Over the years, I continued to watch Nelson Mandela with a sense of admiration and humility, inspired by the sense of possibility that his own life demonstrated and awed by the sacrifices necessary to achieve his dream of justice and equality. Indeed, his life tells a story that stands in direct opposition to the cynicism and hopelessness that so often afflict our world. A prisoner became a free man; a liberation figure became a passionate voice for reconciliation; a party leader became a president who advanced democracy and development. Out of formal office, Mandela continues to work for equality, opportunity and human dignity. He has done so much to change his country, and the world, that it is hard to imagine the history of the last several decades without him.
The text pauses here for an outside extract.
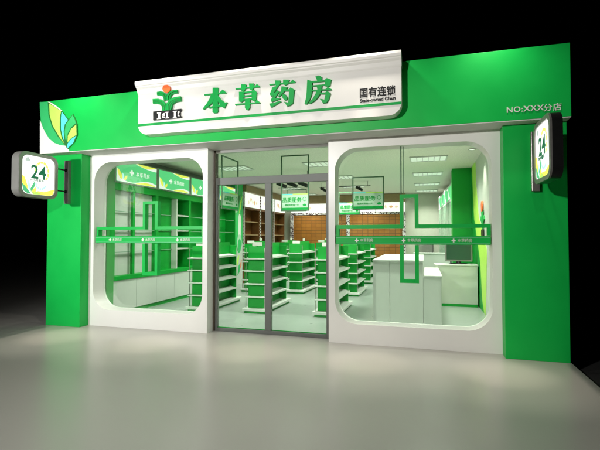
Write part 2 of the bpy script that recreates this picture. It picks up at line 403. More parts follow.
# big characters, stroke by stroke
chars = [((200, 84), [
    [(190, 60), (268, 60), (262, 400), (245, 418), (205, 418), (188, 400)],
    [(70, 152), (185, 140), (290, 130), (300, 115), (330, 88), (385, 130), (375, 138), (255, 150), (75, 170)],
    [(172, 148), (215, 150), (212, 215), (190, 262), (150, 308), (65, 368), (50, 358), (105, 285), (145, 220)],
    [(240, 150), (265, 170), (310, 225), (365, 270), (398, 265), (355, 350), (310, 325), (275, 270), (240, 200)],
    [(130, 337), (190, 320), (240, 315), (275, 290), (318, 325), (250, 335), (138, 350)]]),
  ((233, 80), [
    [(45, 128), (130, 118), (320, 95), (345, 62), (390, 102), (380, 110), (130, 134), (50, 142)],
    [(125, 70), (195, 70), (190, 130), (165, 165), (128, 158)],
    [(235, 58), (305, 58), (300, 130), (275, 152), (243, 140)],
    [(95, 175), (165, 170), (162, 300), (130, 320), (98, 310)],
    [(272, 165), (305, 145), (345, 180), (335, 290), (300, 308), (275, 290)],
    [(120, 183), (160, 178), (310, 158), (310, 180), (160, 198)],
    [(150, 230), (285, 215), (285, 236), (150, 248)],
    [(150, 280), (285, 262), (285, 282), (150, 298)],
    [(42, 345), (180, 335), (320, 325), (345, 288), (395, 325), (385, 335), (180, 350), (45, 365)],
    [(182, 275), (250, 272), (248, 400), (225, 432), (195, 425), (182, 400)]]),
  ((267, 76), [
    [(38, 125), (130, 115), (340, 95), (365, 60), (412, 95), (400, 105), (130, 130), (45, 138)],
    [(120, 72), (200, 72), (190, 130), (165, 152), (130, 140)],
    [(235, 62), (322, 62), (300, 125), (265, 140), (235, 120)],
    [(90, 165), (160, 145), (162, 162), (105, 248), (132, 240), (150, 205), (185, 225), (120, 318), (190, 318), (195, 332), (75, 375), (60, 345), (108, 280), (68, 295), (48, 265)],
    [(40, 400), (130, 378), (190, 355), (208, 368), (110, 430), (68, 450)],
    [(215, 155), (300, 165), (240, 245), (180, 305), (165, 295), (205, 225)],
    [(255, 202), (320, 195), (340, 170), (400, 205), (385, 222), (255, 222)],
    [(322, 200), (390, 210), (372, 390), (335, 425), (290, 435), (270, 400), (245, 370), (308, 385)],
    [(225, 275), (260, 262), (295, 310), (290, 345), (255, 350), (228, 320)]]),
  ((303, 73), [
    [(180, 60), (235, 45), (270, 65), (265, 125), (205, 118)],
    [(100, 125), (200, 118), (310, 108), (340, 80), (405, 105), (395, 125), (300, 130), (120, 150)],
    [(315, 105), (400, 112), (385, 192), (350, 205), (315, 190)],
    [(110, 188), (340, 165), (340, 182), (110, 202)],
    [(68, 105), (135, 125), (135, 260), (125, 320), (100, 385), (60, 448), (30, 445), (55, 340)],
    [(200, 190), (270, 190), (265, 248), (210, 246)],
    [(115, 252), (325, 237), (355, 205), (410, 240), (400, 250), (115, 267)],
    [(193, 255), (262, 255), (245, 300), (210, 360), (170, 400), (110, 440), (80, 440), (145, 370), (185, 300)],
    [(238, 290), (320, 285), (345, 262), (392, 295), (370, 380), (330, 430), (285, 435), (270, 400), (240, 372), (308, 385), (325, 305), (238, 306)]])]
for org, strokes in chars:
    bm = bmesh.new()
    for k, s in enumerate(strokes):
        prism(bm, traced(org, 450/32, s, YB), (0, YB+.004, 0), X3, Z3, (0, -1, 0), .034 + k*.0009)
    link('sign_character', bm, M['lg'], SB)
logo_parts(SB, YB, (152, 82), 364/34)
text_mesh('chain_lettering', '国有连锁', .135, M['black'], face_y(-.580, YB-.003, 3.452), SB, .005, .0032, sx=.88)
text_mesh('chain_lettering', 'State-owned Chain', .062, M['black'], face_y(-.575, YB-.003, 3.357), SB, .005, .0022, sx=.97)

# ------------------------------------------------------------------ flag light boxes
def lightbox(side, xf, label):
    """side=+1: lit face looks to +x"""
    t = thing('light_box_sign', label, 'light box sign', (xf, -.26, 2.5), 'lit 24-hour flag signs on the pillars')
    y0, y1, z0, z1 = -.96, -.25, -.335, .37       # relative to the thing
    T = .125 if side > 0 else .10
    bm = bmesh.new()
    prism(bm, rrect(y0, z0, y1, z1, .13, 10), (-side*T, 0, 0), Y3, Z3, (side, 0, 0), T)
    body = link('case', bm, M['case'] if side > 0 else M['black'], t)  # right case coloured black to stand for its unlit near end
    bm = bmesh.new()
    frame_prism(bm, rrect(y0, z0, y1, z1, .13, 10), rrect(y0+.055, z0+.05, y1-.055, z1-.05, .10, 10), (0, 0, 0), Y3, Z3, (side, 0, 0), .02)
    link('case_rim', bm, M['steel'], t)
    bm = bmesh.new()
    prism(bm, rrect(y0+.056, z0+.051, y1-.056, z1-.051, .10, 10), (.001*side, 0, 0), Y3, Z3, (side, 0, 0), .006)
    f = link('lit_face', bm, M['e_white'], t)
    # pattern: for side +1 reading direction is +y, for side -1 it is -y
    cy = (y0+y1)/2
    def U(u, v): return (cy + side*u, v)
    def deco(pts, m, d, name='face_print'):
        bm = bmesh.new(); prism(bm, [U(*p) for p in pts], (.007*side, 0, 0), Y3, Z3, (side, 0, 0), d); link(name, bm, m, f)
    fac = face_px if side > 0 else face_nx
    def arc(cu, cv, r0, r1, a0, a1, n, m, sy=1, d=.002):
        for i in range(n):
            A = math.radians(a0 + (a1-a0)*i/n); Bn = math.radians(a0 + (a1-a0)*(i+.8)/n)
            deco([(cu+r0*math.cos(A), cv+r0*sy*math.sin(A)), (cu+r1*math.cos(A), cv+r1*sy*math.sin(A)), (cu+r1*math.cos(Bn), cv+r1*sy*math.sin(Bn)), (cu+r0*math.cos(Bn), cv+r0*sy*math.sin(Bn))], m, d)
    arc(.06, .09, .105, .135, -55, 195, 9, M['e_yel2'], 1.25)
    arc(.045, -.08, .085, .115, -170, -20, 7, M['e_cyan'], 1.1)
    # leaves and swoosh in the lower part
    w = (y1-y0)/2-.058
    deco([(-w+.001, .0), (-w+.05, -.03), (-w+.10, -.16), (-w+.10, -.24), (-w+.05, -.2), (-w+.001, -.1)], M['e_yellow'], .0025)
    deco([(-w+.001, -.12), (-w+.06, -.17), (-w+.13, -.245), (-w+.17, -.278), (-w+.10, -.278), (-w+.03, -.24)], M['e_mid'], .003)
    deco([(-w+.11, -.06), (-w+.14, -.13), (-w+.145, -.2), (-w+.12, -.235), (-w+.11, -.15)], M['e_cyan'], .0035)
    deco([(-w+.15, -.2), (-w+.19, -.13), (-w+.22, -.08), (-w+.225, -.15), (-w+.20, -.2), (-w+.16, -.245)], M['e_mid'], .0040)
    deco([(-w+.17, -.23), (-w+.24, -.17), (-w+.25, -.22), (-w+.22, -.255)], M['e_yellow'], .0045)
    deco([(-.02, -.28), (-.10, -.245), (.0, -.225), (.10, -.232), (.2, -.2), (w-.004, -.17), (w-.002, -.19), (w-.03, -.26), (w-.09, -.283)], M['e_yellow'], .003)
    deco([(-.10, -.281), (-.14, -.245), (-.06, -.23), (.05, -.262), (.0, -.283)], M['e_lime'], .0036)
    deco([(-w+.05, .225), (-w+.075, .27), (-w+.10, .29), (-w+.125, .27), (-w+.15, .225)], M['e_grey'], .002)
    text_mesh('numerals', '24', .30, M['e_dgreen'], fac(.011*side, cy-.005*side, .06), f, .004, .004, sx=.95)
    text_mesh('subtitle', '24小时服务', .052, M['e_dgreen'], fac(.011*side, cy-.035*side, -.062), f, .003)
    # wall plate and two arms
    px = -side*.06
    boxes('wall_plate', [((px-.045, .0, -.38), (px+.045, .061, .37))], M['steel'], t, .004)
    for z in (.20, -.17):
        bm = bmesh.new(); tube(bm, (px, .0, z), (px, -.27, z), .011); tube(bm, (px, .0, z), (px, -.012, z), .03)
        link('bracket_arm', bm, M['black'], t)
    return t
M['case'] = mat('light_box_case', (.20, .195, .18), .4, .2, noise=.04)
M['e_yel2'] = em('lit_pale_yellow', (.8, .95, .15), 1.0)
lightbox(1, -5.885, 'lit white 24 hour light box sign on the left green pillar')
lb = lightbox(-1, 1.285, 'lit white 24 hour light box sign on the right green pillar')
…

A little more than two decades after I made my first foray into political life and the divestment movement as a college student in California, I stood in Mandela’s former cell in Robben Island. I was a newly elected United States Senator. By then, the cell had been transformed from a prison to a monument to the sacrifice that was made by so many on behalf of South Africa’s peaceful transformation. Standing there in that cell, I tried to transport myself back to those days when President Mandela was still Prisoner 466/64 – a time when the success of his struggle was by no means a certainty. I tried to imagine Mandela – the legend who had changed history – as Mandela the man who had sacrificed so much for change.
Conversations with Myself does the world an extraordinary service in giving us that picture of Mandela the man. By offering us his journals, letters, speeches, interviews, and other papers from across so many decades, it gives us a glimpse into the life that Mandela lived – from the mundane routines that helped to pass the time in prison, to the decisions that he made as President. Here, we see him as a scholar and politician; as a family man and friend; as a visionary and pragmatic leader. Mandela titled his autobiography Long Walk to Freedom. Now, this volume helps us recreate the different steps – as well as the detours – that he took on that journey.
By offering us this full portrait, Nelson Mandela reminds us that he has not been a perfect man. Like all of us, he has his flaws. But it is precisely those imperfections that should inspire each and every one of us.